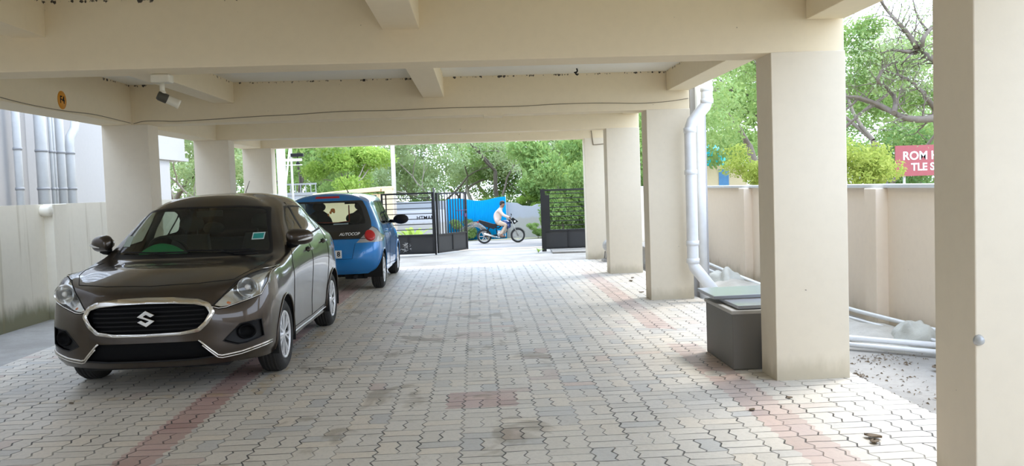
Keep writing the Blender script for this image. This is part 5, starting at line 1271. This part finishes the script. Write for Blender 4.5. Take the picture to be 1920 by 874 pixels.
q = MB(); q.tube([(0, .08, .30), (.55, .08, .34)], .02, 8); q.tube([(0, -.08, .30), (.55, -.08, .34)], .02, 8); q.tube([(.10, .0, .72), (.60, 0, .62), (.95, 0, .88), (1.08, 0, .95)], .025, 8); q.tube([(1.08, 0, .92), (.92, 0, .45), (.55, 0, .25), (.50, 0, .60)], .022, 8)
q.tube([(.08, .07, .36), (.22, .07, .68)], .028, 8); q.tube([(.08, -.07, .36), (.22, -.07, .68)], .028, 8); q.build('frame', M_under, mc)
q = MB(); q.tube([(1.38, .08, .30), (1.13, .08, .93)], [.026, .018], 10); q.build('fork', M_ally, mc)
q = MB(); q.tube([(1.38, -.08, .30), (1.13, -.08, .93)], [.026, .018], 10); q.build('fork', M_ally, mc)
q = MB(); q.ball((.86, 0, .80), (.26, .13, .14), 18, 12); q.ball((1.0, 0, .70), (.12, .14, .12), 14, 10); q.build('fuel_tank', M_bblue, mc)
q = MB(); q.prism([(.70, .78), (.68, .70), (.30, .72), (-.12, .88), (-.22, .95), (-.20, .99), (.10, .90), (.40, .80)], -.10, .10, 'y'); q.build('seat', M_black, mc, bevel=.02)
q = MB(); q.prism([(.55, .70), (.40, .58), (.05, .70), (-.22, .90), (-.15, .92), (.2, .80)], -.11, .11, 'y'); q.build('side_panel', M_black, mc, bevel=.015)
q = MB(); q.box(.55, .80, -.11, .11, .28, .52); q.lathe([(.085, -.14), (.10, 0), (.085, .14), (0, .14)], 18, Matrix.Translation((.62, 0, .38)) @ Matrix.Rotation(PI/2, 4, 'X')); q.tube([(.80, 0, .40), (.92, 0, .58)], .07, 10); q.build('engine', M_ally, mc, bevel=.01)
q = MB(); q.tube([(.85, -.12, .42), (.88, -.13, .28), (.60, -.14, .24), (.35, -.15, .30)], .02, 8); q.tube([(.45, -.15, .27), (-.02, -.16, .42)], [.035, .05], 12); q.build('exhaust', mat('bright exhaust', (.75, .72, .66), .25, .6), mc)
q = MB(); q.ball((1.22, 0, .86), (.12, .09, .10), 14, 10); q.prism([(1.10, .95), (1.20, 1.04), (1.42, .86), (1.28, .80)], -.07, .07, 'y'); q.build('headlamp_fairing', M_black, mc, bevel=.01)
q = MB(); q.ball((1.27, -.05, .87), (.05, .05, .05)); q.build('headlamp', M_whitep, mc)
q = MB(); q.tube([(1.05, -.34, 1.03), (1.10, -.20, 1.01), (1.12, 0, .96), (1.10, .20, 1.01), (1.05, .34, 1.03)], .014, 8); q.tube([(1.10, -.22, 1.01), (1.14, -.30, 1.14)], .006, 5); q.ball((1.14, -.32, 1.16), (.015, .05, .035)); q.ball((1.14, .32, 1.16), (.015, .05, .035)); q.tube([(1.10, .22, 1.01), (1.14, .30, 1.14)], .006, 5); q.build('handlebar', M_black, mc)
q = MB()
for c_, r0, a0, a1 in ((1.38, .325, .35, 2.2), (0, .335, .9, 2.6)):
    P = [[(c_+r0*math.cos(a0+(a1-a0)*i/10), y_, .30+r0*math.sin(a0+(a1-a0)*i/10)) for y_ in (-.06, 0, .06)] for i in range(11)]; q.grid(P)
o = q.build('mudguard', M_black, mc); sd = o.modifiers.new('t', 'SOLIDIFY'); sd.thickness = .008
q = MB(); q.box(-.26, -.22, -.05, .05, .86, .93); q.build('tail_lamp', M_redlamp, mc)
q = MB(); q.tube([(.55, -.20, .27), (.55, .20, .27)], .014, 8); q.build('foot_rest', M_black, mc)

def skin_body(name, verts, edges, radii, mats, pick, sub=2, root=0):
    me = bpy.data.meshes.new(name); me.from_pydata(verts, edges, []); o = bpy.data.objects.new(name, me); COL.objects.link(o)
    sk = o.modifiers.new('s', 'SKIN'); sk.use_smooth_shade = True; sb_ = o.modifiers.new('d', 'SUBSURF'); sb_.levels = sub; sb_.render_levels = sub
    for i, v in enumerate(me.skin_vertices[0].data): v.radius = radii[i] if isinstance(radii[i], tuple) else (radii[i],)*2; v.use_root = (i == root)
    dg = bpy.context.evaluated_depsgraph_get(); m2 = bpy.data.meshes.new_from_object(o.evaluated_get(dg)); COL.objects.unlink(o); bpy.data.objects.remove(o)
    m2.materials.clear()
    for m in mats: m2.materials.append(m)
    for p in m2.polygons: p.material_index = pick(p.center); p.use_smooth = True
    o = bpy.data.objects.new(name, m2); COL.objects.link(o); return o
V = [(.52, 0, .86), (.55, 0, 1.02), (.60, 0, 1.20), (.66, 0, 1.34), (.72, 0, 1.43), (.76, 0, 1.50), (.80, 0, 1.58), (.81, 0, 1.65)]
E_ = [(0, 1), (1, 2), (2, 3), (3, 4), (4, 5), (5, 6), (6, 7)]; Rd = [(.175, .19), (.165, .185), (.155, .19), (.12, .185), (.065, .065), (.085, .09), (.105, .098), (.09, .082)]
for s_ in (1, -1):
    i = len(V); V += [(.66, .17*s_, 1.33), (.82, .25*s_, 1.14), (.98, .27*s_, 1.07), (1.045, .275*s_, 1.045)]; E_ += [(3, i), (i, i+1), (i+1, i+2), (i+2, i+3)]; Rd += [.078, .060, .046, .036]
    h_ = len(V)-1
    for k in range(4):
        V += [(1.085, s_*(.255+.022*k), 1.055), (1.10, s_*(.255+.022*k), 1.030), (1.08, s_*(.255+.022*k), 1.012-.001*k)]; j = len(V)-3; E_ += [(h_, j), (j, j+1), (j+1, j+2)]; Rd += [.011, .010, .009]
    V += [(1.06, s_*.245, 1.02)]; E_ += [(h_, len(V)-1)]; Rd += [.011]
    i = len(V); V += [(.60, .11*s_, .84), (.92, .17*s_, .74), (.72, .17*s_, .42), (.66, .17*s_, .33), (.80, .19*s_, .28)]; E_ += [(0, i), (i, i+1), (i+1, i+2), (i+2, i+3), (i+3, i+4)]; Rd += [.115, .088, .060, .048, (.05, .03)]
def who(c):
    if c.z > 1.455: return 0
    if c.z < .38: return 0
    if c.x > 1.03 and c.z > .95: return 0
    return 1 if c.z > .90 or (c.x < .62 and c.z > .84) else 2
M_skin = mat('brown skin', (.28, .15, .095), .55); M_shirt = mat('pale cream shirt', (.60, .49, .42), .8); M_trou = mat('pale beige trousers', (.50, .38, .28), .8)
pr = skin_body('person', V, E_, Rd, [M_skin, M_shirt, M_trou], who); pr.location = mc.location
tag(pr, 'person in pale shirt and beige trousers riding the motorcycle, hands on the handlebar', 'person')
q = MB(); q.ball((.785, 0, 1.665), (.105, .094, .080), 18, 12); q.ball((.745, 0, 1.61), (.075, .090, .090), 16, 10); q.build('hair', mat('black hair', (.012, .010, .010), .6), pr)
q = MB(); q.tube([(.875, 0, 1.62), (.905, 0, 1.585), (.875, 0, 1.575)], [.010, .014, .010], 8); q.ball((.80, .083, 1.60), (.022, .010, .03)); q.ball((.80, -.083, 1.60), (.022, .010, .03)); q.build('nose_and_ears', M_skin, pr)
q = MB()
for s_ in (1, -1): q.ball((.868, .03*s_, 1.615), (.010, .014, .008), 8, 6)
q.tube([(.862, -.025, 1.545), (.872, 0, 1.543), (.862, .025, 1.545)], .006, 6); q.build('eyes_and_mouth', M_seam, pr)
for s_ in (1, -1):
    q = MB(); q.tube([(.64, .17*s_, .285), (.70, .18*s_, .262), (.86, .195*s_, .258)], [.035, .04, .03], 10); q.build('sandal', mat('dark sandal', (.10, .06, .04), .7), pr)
^^^^^^^^
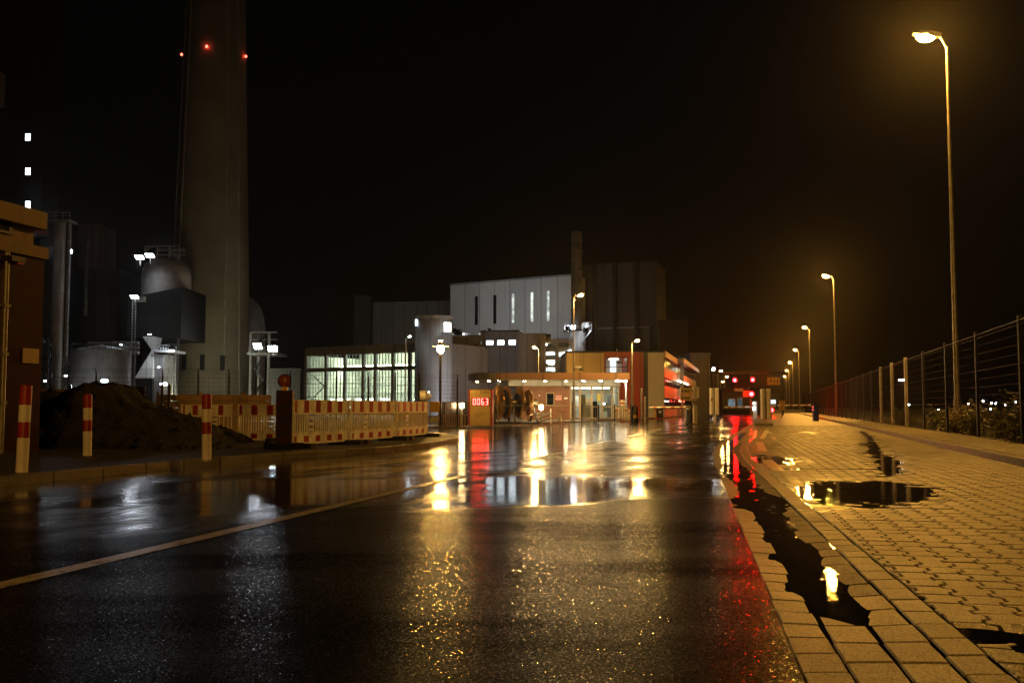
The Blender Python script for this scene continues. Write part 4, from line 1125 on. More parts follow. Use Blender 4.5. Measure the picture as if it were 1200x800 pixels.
^^^^^^^^
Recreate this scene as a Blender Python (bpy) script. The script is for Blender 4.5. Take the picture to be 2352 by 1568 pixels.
^^^^^^^^
**Objective**:
Within the data above, pick out all lines holding the word "scene".

**Solved exercise**:
The Blender Python script for this scene continues. Write part 4, from line 1125 on. More parts follow. Use Blender 4.5. Measure the picture as if it were 1200x800 pixels.
Recreate this scene as a Blender Python (bpy) script. The script is for Blender 4.5. Take the picture to be 2352 by 1568 pixels.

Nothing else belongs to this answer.